- ITEMS -
++++++++

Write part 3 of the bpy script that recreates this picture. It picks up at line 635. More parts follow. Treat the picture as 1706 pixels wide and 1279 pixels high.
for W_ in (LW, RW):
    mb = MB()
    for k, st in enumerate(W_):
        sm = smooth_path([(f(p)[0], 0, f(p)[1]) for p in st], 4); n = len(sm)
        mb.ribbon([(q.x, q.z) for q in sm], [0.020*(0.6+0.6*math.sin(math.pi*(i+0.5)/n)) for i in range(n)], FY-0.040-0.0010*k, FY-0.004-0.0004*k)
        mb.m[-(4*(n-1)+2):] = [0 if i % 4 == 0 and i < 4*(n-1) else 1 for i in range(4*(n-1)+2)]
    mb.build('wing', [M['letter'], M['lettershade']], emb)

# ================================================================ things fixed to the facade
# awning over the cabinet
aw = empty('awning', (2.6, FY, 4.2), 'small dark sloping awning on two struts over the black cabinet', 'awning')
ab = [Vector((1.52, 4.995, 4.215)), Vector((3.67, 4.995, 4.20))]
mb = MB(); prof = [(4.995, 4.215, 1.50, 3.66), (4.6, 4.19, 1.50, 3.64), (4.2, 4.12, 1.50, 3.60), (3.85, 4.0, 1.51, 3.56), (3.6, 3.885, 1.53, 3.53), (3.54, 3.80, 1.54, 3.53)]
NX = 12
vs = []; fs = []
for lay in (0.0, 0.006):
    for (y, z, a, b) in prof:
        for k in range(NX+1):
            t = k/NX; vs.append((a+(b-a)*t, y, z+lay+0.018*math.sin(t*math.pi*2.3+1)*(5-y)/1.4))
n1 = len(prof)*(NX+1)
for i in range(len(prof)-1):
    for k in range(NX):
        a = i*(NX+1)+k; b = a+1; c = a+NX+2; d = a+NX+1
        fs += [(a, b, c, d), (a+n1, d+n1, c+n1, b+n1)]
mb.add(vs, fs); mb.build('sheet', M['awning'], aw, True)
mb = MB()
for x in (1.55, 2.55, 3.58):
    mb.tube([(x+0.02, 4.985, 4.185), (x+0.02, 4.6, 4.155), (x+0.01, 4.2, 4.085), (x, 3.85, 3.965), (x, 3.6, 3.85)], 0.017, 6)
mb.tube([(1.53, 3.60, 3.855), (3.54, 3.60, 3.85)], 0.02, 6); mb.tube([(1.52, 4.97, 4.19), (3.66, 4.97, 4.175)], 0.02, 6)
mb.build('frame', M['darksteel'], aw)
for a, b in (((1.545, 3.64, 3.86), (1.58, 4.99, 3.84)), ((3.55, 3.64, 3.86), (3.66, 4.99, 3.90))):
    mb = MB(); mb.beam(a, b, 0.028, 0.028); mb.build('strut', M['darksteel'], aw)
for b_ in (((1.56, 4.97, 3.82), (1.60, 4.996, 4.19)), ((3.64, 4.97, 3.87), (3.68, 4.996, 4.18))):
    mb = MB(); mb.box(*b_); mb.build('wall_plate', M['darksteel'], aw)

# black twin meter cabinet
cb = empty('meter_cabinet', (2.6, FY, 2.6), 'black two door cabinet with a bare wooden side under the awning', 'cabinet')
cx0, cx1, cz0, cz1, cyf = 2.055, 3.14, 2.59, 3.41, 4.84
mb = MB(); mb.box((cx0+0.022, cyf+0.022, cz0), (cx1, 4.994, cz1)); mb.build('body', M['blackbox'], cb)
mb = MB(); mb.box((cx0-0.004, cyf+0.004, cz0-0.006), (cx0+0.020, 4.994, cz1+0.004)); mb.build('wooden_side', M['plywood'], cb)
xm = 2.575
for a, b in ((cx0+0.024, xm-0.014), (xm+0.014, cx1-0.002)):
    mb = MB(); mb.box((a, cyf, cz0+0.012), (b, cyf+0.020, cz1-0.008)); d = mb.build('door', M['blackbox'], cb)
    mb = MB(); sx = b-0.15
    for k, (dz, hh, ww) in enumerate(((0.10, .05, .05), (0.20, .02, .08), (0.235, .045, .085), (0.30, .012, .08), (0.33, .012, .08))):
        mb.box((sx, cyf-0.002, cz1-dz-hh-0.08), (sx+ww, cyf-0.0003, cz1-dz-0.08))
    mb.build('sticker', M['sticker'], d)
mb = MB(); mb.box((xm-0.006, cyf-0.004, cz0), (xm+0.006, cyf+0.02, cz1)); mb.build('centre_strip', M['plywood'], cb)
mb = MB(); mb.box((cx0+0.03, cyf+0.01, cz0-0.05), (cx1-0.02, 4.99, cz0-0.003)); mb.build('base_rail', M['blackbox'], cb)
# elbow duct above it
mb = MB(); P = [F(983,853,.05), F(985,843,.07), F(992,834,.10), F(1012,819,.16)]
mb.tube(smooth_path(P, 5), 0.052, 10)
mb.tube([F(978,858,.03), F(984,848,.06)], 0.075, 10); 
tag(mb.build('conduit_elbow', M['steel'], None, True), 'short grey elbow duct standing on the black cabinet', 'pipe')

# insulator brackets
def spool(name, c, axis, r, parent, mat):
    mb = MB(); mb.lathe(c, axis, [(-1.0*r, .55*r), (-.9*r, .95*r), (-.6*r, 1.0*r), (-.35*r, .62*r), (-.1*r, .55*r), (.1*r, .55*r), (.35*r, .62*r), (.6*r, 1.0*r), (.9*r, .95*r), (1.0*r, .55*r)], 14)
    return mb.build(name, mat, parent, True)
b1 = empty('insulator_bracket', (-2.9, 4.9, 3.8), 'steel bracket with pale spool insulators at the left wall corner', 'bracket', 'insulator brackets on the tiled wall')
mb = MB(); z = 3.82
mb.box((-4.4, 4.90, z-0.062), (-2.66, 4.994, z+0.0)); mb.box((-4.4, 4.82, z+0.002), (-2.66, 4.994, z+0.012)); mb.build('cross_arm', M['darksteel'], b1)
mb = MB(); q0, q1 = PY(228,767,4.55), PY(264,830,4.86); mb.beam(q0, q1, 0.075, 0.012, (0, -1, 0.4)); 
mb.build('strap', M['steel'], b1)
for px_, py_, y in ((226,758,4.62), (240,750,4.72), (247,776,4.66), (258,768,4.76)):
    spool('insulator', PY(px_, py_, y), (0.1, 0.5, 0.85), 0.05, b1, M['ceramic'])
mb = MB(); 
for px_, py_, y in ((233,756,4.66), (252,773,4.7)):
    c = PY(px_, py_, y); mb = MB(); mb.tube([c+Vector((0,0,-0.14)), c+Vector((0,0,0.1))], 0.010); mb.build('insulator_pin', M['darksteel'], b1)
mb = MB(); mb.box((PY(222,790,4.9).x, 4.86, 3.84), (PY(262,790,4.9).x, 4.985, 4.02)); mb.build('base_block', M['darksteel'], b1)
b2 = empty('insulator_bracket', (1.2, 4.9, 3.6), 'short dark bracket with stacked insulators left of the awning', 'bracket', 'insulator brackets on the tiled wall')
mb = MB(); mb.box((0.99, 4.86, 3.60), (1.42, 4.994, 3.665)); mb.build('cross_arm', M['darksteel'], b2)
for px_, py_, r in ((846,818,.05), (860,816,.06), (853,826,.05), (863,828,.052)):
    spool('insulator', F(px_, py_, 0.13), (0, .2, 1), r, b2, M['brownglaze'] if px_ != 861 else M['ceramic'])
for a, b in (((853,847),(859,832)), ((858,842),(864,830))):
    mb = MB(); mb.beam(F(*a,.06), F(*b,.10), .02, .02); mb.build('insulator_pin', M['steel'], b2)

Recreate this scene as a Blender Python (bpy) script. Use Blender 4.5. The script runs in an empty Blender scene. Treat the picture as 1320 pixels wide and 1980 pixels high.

++++++++

- WHAT IS REQUIRED -
Copy out the full set of records precisely, leaving nothing out.

- FINAL RESULT -
Write part 3 of the bpy script that recreates this picture. It picks up at line 635. More parts follow. Treat the picture as 1706 pixels wide and 1279 pixels high.
for W_ in (LW, RW):
    mb = MB()
    for k, st in enumerate(W_):
        sm = smooth_path([(f(p)[0], 0, f(p)[1]) for p in st], 4); n = len(sm)
        mb.ribbon([(q.x, q.z) for q in sm], [0.020*(0.6+0.6*math.sin(math.pi*(i+0.5)/n)) for i in range(n)], FY-0.040-0.0010*k, FY-0.004-0.0004*k)
        mb.m[-(4*(n-1)+2):] = [0 if i % 4 == 0 and i < 4*(n-1) else 1 for i in range(4*(n-1)+2)]
    mb.build('wing', [M['letter'], M['lettershade']], emb)

# ================================================================ things fixed to the facade
# awning over the cabinet
aw = empty('awning', (2.6, FY, 4.2), 'small dark sloping awning on two struts over the black cabinet', 'awning')
ab = [Vector((1.52, 4.995, 4.215)), Vector((3.67, 4.995, 4.20))]
mb = MB(); prof = [(4.995, 4.215, 1.50, 3.66), (4.6, 4.19, 1.50, 3.64), (4.2, 4.12, 1.50, 3.60), (3.85, 4.0, 1.51, 3.56), (3.6, 3.885, 1.53, 3.53), (3.54, 3.80, 1.54, 3.53)]
NX = 12
vs = []; fs = []
for lay in (0.0, 0.006):
    for (y, z, a, b) in prof:
        for k in range(NX+1):
            t = k/NX; vs.append((a+(b-a)*t, y, z+lay+0.018*math.sin(t*math.pi*2.3+1)*(5-y)/1.4))
n1 = len(prof)*(NX+1)
for i in range(len(prof)-1):
    for k in range(NX):
        a = i*(NX+1)+k; b = a+1; c = a+NX+2; d = a+NX+1
        fs += [(a, b, c, d), (a+n1, d+n1, c+n1, b+n1)]
mb.add(vs, fs); mb.build('sheet', M['awning'], aw, True)
mb = MB()
for x in (1.55, 2.55, 3.58):
    mb.tube([(x+0.02, 4.985, 4.185), (x+0.02, 4.6, 4.155), (x+0.01, 4.2, 4.085), (x, 3.85, 3.965), (x, 3.6, 3.85)], 0.017, 6)
mb.tube([(1.53, 3.60, 3.855), (3.54, 3.60, 3.85)], 0.02, 6); mb.tube([(1.52, 4.97, 4.19), (3.66, 4.97, 4.175)], 0.02, 6)
mb.build('frame', M['darksteel'], aw)
for a, b in (((1.545, 3.64, 3.86), (1.58, 4.99, 3.84)), ((3.55, 3.64, 3.86), (3.66, 4.99, 3.90))):
    mb = MB(); mb.beam(a, b, 0.028, 0.028); mb.build('strut', M['darksteel'], aw)
for b_ in (((1.56, 4.97, 3.82), (1.60, 4.996, 4.19)), ((3.64, 4.97, 3.87), (3.68, 4.996, 4.18))):
    mb = MB(); mb.box(*b_); mb.build('wall_plate', M['darksteel'], aw)

# black twin meter cabinet
cb = empty('meter_cabinet', (2.6, FY, 2.6), 'black two door cabinet with a bare wooden side under the awning', 'cabinet')
cx0, cx1, cz0, cz1, cyf = 2.055, 3.14, 2.59, 3.41, 4.84
mb = MB(); mb.box((cx0+0.022, cyf+0.022, cz0), (cx1, 4.994, cz1)); mb.build('body', M['blackbox'], cb)
mb = MB(); mb.box((cx0-0.004, cyf+0.004, cz0-0.006), (cx0+0.020, 4.994, cz1+0.004)); mb.build('wooden_side', M['plywood'], cb)
xm = 2.575
for a, b in ((cx0+0.024, xm-0.014), (xm+0.014, cx1-0.002)):
    mb = MB(); mb.box((a, cyf, cz0+0.012), (b, cyf+0.020, cz1-0.008)); d = mb.build('door', M['blackbox'], cb)
    mb = MB(); sx = b-0.15
    for k, (dz, hh, ww) in enumerate(((0.10, .05, .05), (0.20, .02, .08), (0.235, .045, .085), (0.30, .012, .08), (0.33, .012, .08))):
        mb.box((sx, cyf-0.002, cz1-dz-hh-0.08), (sx+ww, cyf-0.0003, cz1-dz-0.08))
    mb.build('sticker', M['sticker'], d)
mb = MB(); mb.box((xm-0.006, cyf-0.004, cz0), (xm+0.006, cyf+0.02, cz1)); mb.build('centre_strip', M['plywood'], cb)
mb = MB(); mb.box((cx0+0.03, cyf+0.01, cz0-0.05), (cx1-0.02, 4.99, cz0-0.003)); mb.build('base_rail', M['blackbox'], cb)
# elbow duct above it
mb = MB(); P = [F(983,853,.05), F(985,843,.07), F(992,834,.10), F(1012,819,.16)]
mb.tube(smooth_path(P, 5), 0.052, 10)
mb.tube([F(978,858,.03), F(984,848,.06)], 0.075, 10); 
tag(mb.build('conduit_elbow', M['steel'], None, True), 'short grey elbow duct standing on the black cabinet', 'pipe')

# insulator brackets
def spool(name, c, axis, r, parent, mat):
    mb = MB(); mb.lathe(c, axis, [(-1.0*r, .55*r), (-.9*r, .95*r), (-.6*r, 1.0*r), (-.35*r, .62*r), (-.1*r, .55*r), (.1*r, .55*r), (.35*r, .62*r), (.6*r, 1.0*r), (.9*r, .95*r), (1.0*r, .55*r)], 14)
    return mb.build(name, mat, parent, True)
b1 = empty('insulator_bracket', (-2.9, 4.9, 3.8), 'steel bracket with pale spool insulators at the left wall corner', 'bracket', 'insulator brackets on the tiled wall')
mb = MB(); z = 3.82
mb.box((-4.4, 4.90, z-0.062), (-2.66, 4.994, z+0.0)); mb.box((-4.4, 4.82, z+0.002), (-2.66, 4.994, z+0.012)); mb.build('cross_arm', M['darksteel'], b1)
mb = MB(); q0, q1 = PY(228,767,4.55), PY(264,830,4.86); mb.beam(q0, q1, 0.075, 0.012, (0, -1, 0.4)); 
mb.build('strap', M['steel'], b1)
for px_, py_, y in ((226,758,4.62), (240,750,4.72), (247,776,4.66), (258,768,4.76)):
    spool('insulator', PY(px_, py_, y), (0.1, 0.5, 0.85), 0.05, b1, M['ceramic'])
mb = MB(); 
for px_, py_, y in ((233,756,4.66), (252,773,4.7)):
    c = PY(px_, py_, y); mb = MB(); mb.tube([c+Vector((0,0,-0.14)), c+Vector((0,0,0.1))], 0.010); mb.build('insulator_pin', M['darksteel'], b1)
mb = MB(); mb.box((PY(222,790,4.9).x, 4.86, 3.84), (PY(262,790,4.9).x, 4.985, 4.02)); mb.build('base_block', M['darksteel'], b1)
b2 = empty('insulator_bracket', (1.2, 4.9, 3.6), 'short dark bracket with stacked insulators left of the awning', 'bracket', 'insulator brackets on the tiled wall')
mb = MB(); mb.box((0.99, 4.86, 3.60), (1.42, 4.994, 3.665)); mb.build('cross_arm', M['darksteel'], b2)
for px_, py_, r in ((846,818,.05), (860,816,.06), (853,826,.05), (863,828,.052)):
    spool('insulator', F(px_, py_, 0.13), (0, .2, 1), r, b2, M['brownglaze'] if px_ != 861 else M['ceramic'])
for a, b in (((853,847),(859,832)), ((858,842),(864,830))):
    mb = MB(); mb.beam(F(*a,.06), F(*b,.10), .02, .02); mb.build('insulator_pin', M['steel'], b2)

Recreate this scene as a Blender Python (bpy) script. Use Blender 4.5. The script runs in an empty Blender scene. Treat the picture as 1320 pixels wide and 1980 pixels high.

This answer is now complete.